I have a product of matrices $\prod\limits_{i=1}^{n} a_i$, If $b$ is an eigenvalue of $a_i$ for any $i$, then $|b|<1$.
(1) Under what norm or condition, $\|\prod\limits_{i=1}^{n} a_i\|<r<1$
(2) If I had infinite such matrices, $\|\prod\limits_{i=1}^{\infty} a_i\|<r<1$ true for some norm?

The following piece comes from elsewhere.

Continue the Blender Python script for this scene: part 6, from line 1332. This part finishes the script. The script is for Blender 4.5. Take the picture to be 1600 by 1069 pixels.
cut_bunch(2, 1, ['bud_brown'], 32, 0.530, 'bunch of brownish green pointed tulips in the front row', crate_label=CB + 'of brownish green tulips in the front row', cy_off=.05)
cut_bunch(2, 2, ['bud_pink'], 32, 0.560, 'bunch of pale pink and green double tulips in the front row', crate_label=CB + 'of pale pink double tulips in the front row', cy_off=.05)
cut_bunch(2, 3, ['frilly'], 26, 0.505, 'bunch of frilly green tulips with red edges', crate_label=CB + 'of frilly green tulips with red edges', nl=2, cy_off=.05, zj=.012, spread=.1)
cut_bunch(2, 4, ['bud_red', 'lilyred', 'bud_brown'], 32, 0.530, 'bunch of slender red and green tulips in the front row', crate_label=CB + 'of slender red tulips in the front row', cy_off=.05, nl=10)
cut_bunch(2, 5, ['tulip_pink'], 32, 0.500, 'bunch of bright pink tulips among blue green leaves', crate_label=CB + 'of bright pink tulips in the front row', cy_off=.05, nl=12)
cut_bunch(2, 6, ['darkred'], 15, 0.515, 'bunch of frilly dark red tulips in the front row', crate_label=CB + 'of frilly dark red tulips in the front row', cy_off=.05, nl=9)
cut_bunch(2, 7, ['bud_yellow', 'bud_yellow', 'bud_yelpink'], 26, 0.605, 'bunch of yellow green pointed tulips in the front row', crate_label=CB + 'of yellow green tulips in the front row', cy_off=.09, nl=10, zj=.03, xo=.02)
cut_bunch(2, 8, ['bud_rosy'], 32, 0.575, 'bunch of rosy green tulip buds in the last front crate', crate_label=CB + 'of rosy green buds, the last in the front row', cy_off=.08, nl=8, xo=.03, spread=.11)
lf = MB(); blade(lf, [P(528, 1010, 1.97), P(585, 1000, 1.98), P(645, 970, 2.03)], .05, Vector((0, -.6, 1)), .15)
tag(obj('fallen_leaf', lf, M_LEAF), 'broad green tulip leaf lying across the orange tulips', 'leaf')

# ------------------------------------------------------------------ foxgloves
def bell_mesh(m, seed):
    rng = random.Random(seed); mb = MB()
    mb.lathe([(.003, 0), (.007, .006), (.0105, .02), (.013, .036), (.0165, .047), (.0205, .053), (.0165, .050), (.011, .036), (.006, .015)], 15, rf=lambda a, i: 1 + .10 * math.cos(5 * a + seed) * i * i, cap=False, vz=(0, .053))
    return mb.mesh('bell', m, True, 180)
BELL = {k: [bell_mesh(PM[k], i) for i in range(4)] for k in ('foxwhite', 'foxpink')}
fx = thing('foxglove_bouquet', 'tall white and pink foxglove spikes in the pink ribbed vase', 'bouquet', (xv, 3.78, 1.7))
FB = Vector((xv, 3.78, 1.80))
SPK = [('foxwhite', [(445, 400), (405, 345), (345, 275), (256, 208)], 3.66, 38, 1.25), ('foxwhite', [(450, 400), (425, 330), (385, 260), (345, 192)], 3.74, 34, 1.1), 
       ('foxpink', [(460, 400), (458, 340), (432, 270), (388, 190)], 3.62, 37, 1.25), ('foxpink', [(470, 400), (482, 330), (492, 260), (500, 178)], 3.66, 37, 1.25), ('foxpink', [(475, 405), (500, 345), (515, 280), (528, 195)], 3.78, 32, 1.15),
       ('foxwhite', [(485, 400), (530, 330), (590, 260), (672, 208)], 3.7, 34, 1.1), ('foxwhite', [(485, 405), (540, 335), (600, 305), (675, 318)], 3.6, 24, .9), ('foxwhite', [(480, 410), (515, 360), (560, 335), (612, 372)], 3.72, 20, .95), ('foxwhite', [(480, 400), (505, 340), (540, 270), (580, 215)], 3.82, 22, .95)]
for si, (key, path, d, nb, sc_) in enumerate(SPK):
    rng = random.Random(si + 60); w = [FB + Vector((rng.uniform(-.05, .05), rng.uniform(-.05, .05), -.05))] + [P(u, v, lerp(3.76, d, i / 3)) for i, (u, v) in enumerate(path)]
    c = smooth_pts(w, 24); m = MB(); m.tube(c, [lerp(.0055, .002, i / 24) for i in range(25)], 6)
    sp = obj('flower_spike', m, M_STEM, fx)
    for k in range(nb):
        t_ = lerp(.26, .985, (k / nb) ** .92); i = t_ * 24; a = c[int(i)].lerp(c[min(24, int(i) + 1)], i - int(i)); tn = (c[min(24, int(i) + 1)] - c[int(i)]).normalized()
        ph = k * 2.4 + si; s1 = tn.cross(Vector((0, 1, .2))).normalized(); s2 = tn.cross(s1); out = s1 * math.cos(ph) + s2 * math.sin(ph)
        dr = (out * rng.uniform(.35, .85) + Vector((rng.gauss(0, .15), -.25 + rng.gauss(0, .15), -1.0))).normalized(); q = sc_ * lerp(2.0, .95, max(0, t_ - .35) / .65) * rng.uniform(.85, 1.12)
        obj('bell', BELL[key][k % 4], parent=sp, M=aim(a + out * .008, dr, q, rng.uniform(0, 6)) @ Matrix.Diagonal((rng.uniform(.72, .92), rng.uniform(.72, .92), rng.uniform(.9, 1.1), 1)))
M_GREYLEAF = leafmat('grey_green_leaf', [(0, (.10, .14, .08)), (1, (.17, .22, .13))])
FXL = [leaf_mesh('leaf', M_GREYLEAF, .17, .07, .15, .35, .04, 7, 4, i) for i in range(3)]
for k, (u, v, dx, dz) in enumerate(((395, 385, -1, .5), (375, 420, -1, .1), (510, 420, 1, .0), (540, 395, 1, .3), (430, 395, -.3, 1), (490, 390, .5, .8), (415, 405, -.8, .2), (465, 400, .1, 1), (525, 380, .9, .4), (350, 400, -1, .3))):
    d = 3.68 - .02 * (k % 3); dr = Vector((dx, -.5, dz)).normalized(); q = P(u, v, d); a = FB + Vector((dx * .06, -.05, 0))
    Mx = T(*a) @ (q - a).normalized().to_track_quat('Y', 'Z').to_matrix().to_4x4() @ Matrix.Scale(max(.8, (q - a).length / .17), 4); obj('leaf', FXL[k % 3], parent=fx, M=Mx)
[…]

(3) What if all the matrices are diagonalizable? In that case, will I get (1) and (2) as desired in some norm?
Thanks for any help.
Perhaps the vector induced norm can work? If $b$ is an eigenvalue of $a_i$ implies that $|b|<1$, then the largest eigenvalue of $a_i$, call it $\tilde{a}_i$ should also be $|\tilde{a}_i|$<1. Taking a look specifically at the statement in the wiki page:
"Any induced operator norm is a submultiplicative matrix norm $\lVert AB \rVert < \lVert A \rVert \lVert B \rVert $ ".
Thus, in the vector induced norm, we should be able to say that \begin{equation} \lVert \prod_{i=1}^{n} a_i \rVert < \prod_{i=1}^{n} \lVert a_i \rVert < \lVert \tilde{a} \rVert^{n}<1, \end{equation} where $\tilde{a}$ is the largest eigenvalue of all the $\tilde{a}_i$'s.
I think this applies for all three points.